Can you please elaborate on the comment that Apple is "now
effectively end-of-life-ing Carbon"?
Read the archives of this list. Especially the thread about 64-
bit Carbon.
All due respect, I'm not looking for a treasure hunt.
With all due respect, what you seek does not concern Apple. ;-)
I have already spent some time with Google and the mailing list
searches, and did not find what I was looking for. I'm looking for
some definitive statement from Apple regarding the future of Carbon.

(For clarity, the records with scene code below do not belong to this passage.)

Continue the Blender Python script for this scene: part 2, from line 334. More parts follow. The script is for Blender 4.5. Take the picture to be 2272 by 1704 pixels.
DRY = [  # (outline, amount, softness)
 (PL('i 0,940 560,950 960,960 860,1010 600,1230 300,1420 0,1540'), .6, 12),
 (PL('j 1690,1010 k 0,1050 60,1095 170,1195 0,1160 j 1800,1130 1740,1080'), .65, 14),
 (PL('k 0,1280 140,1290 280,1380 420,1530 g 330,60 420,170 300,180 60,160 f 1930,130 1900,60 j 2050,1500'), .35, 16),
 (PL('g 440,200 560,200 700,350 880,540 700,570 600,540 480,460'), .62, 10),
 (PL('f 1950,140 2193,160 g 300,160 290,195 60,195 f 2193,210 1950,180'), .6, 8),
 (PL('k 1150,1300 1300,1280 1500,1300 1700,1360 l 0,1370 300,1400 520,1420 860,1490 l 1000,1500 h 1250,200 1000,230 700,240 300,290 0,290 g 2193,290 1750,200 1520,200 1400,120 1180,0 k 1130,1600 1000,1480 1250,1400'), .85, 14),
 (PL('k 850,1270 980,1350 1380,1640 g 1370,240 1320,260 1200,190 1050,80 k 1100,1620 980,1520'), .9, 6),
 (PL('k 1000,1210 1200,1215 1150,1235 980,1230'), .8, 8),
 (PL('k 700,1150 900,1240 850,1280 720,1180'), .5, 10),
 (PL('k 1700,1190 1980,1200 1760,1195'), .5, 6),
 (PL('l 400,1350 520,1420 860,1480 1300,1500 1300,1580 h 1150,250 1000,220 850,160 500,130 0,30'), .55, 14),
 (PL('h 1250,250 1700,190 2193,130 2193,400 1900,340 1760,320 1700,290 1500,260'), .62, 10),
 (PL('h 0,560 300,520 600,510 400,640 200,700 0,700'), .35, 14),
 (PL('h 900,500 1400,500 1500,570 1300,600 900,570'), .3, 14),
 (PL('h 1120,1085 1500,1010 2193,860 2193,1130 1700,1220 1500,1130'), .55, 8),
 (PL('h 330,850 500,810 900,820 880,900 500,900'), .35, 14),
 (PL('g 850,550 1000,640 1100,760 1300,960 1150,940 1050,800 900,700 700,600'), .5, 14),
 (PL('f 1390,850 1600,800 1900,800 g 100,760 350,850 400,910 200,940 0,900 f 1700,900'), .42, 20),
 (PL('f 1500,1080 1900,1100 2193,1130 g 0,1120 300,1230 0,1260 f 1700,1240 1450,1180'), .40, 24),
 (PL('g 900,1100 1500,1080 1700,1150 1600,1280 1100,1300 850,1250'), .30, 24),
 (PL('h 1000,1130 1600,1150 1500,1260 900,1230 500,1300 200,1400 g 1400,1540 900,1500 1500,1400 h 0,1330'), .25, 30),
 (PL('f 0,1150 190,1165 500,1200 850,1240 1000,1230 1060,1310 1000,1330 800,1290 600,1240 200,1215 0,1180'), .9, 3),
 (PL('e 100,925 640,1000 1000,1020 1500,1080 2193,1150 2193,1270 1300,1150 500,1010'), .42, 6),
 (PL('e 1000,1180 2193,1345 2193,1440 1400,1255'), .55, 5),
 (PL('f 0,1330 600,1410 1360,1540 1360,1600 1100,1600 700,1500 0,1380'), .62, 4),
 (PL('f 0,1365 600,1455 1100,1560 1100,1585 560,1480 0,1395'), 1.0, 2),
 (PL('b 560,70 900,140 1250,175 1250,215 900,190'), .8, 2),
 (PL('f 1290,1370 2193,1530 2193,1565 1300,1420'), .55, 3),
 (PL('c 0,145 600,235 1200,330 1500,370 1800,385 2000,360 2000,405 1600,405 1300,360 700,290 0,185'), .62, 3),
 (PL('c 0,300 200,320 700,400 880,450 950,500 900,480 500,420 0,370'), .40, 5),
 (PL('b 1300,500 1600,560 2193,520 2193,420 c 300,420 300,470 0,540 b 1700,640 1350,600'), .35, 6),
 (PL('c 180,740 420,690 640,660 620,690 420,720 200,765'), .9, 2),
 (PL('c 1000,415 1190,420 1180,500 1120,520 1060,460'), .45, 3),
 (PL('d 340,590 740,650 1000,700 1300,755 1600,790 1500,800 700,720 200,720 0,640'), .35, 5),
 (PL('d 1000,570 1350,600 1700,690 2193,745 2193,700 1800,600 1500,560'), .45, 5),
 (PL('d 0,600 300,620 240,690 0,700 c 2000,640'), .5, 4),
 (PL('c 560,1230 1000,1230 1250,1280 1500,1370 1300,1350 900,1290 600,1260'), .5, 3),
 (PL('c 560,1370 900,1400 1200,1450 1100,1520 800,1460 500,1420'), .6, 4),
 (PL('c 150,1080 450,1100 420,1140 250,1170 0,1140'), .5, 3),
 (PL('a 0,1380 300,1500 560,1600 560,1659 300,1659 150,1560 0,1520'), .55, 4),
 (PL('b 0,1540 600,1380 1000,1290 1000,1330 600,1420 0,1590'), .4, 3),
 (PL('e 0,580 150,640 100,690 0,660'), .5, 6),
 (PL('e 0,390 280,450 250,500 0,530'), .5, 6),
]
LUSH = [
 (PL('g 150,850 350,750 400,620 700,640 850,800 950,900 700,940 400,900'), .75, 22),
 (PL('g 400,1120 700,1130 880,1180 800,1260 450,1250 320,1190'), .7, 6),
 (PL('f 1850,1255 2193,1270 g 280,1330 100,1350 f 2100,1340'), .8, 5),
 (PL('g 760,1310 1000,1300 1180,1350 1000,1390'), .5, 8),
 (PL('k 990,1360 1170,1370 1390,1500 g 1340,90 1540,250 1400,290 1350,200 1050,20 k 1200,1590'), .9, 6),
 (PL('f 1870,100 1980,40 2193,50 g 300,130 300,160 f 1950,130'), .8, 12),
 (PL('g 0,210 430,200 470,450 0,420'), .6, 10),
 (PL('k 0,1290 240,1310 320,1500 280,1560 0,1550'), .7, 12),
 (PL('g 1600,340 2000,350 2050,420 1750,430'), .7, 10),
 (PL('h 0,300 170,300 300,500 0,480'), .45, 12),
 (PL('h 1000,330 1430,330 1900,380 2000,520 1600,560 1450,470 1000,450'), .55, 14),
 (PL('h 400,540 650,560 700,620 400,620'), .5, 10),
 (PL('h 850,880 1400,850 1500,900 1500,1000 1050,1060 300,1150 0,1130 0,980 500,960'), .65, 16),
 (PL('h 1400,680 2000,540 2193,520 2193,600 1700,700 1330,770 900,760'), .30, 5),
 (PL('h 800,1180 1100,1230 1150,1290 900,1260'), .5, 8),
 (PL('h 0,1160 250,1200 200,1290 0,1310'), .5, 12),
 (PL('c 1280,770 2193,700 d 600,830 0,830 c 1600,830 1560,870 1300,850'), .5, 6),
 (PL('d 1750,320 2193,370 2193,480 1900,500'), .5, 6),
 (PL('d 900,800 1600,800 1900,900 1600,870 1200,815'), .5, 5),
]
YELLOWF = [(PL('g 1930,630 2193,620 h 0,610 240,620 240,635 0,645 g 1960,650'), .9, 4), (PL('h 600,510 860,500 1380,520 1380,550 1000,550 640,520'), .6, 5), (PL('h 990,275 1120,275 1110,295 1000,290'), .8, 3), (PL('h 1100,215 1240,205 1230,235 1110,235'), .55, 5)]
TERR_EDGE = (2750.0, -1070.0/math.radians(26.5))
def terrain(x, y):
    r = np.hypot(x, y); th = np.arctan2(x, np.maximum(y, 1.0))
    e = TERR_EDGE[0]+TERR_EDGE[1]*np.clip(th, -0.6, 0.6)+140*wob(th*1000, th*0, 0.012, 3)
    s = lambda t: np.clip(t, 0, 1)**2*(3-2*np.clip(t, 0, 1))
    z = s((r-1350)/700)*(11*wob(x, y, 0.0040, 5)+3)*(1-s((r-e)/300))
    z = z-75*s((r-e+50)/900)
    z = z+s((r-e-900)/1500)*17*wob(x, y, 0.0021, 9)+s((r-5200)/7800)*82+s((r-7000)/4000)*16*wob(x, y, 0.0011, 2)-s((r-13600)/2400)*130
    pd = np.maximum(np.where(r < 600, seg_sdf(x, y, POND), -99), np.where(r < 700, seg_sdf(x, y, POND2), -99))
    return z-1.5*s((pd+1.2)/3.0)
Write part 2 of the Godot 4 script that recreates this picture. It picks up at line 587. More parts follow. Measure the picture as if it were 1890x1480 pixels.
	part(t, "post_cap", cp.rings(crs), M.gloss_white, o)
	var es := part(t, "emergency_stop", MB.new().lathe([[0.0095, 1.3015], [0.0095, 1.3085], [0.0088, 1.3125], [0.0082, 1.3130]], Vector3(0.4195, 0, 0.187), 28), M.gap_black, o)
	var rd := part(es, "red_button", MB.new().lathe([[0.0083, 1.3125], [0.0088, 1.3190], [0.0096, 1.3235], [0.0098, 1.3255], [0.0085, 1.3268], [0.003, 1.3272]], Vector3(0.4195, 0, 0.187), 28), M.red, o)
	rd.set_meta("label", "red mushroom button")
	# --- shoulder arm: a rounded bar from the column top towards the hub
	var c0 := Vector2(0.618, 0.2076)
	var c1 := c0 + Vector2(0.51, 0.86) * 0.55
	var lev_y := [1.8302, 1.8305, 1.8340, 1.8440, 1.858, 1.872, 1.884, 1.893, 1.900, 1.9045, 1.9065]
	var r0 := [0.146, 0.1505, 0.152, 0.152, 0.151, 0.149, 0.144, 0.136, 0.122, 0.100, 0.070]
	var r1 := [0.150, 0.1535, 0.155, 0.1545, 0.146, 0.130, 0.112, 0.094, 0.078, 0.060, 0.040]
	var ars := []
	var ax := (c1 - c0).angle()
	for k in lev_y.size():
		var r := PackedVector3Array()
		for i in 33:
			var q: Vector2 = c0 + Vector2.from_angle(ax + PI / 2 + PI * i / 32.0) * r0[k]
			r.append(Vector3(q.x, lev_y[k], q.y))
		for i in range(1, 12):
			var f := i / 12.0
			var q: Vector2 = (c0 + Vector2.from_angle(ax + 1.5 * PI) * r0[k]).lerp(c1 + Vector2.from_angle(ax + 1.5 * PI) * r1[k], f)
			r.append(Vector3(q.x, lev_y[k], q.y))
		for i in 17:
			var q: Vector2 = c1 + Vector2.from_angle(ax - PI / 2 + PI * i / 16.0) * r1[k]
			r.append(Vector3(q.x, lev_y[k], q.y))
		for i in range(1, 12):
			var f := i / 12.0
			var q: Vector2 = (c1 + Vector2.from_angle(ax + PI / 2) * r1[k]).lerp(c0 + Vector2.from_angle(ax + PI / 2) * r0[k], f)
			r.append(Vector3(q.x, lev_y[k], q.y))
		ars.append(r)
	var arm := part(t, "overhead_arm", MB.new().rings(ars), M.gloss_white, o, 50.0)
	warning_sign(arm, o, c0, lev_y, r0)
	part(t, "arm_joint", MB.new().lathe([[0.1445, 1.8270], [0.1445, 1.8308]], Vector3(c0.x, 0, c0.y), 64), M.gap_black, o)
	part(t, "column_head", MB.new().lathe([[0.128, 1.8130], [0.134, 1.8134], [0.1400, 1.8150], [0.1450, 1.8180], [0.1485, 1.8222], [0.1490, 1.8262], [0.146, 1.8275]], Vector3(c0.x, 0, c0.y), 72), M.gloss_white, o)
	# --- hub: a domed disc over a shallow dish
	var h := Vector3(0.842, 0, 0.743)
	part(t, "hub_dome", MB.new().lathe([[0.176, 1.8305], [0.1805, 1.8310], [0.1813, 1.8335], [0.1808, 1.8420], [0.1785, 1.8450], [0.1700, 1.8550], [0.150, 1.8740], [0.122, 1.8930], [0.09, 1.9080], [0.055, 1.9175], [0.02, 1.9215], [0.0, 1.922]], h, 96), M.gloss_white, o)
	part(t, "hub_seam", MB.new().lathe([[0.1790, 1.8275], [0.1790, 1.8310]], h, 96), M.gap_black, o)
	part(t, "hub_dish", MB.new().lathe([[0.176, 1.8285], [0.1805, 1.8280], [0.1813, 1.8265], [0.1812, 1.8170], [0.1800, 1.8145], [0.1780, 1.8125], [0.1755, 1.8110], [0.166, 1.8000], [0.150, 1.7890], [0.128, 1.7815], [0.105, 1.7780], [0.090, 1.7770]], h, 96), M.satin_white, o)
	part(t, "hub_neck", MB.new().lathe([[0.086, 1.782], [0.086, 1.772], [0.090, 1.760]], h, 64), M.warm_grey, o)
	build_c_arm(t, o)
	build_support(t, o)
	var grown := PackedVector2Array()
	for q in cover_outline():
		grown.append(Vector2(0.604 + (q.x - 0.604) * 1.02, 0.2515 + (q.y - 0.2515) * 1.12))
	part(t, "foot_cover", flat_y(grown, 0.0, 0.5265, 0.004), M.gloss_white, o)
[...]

And I'd like for someone to give me a million dollars. Get used to
disappointment. What you want or are seeking aside, Apple is being
pretty much silent on the long term future of Carbon, and
historically you can't trust everything they say anyway. It seems you
can believe anything they say to the effect that Carbon support will
decrease, and anything else is a crap shoot. They said Carbon was a
"first-class citizen," and then starting about a year ago or so they
changed that to say that new features would be available in Cocoa and
Carbon applications could implement them using Cocoa. They said at
WWDC 2006 that there would be 64-bit support for Carbon. They
actually implemented that, but then engineering management decided to
pull the parts that are unique to Carbon applications (the HIToolbox
UI parts), which makes it makes it impossible to write a Carbon GUI
64-bit application.
Apple has not deprecated any parts of Carbon other than old
technology like QuickDraw. It's unlikely Apple will cease to support
Carbon seriously for some time to come because so many applications
still use it, such as everything from Microsoft and Adobe, and
neither of those companies is going to rewrite huge code bases any
time soon to switch to Cocoa. However, Apple has said that Cocoa is
where they will be focusing their engineering efforts in the future
and I think you can take that to the bank.
In short, there is no road map for Carbon. There's only an decreasing
amount of engineering resources expended on it. It's that downward
trend that people have extrapolated to mean that Carbon's useful
lifetime now has an expiration date on it.
It does seem like a nice summary of some messages on this mailing
list. But it doesn't really answer my question.
That's because there *is* no definitive answer. People have pointed
you to the best information available, which is largely more
speculation than information at this point. The greater the extent to
which Apple is silent on this (and any other) issue, the more
flexibility they have in their planning without reneging on past
statements the way they did regarding 64-bit support.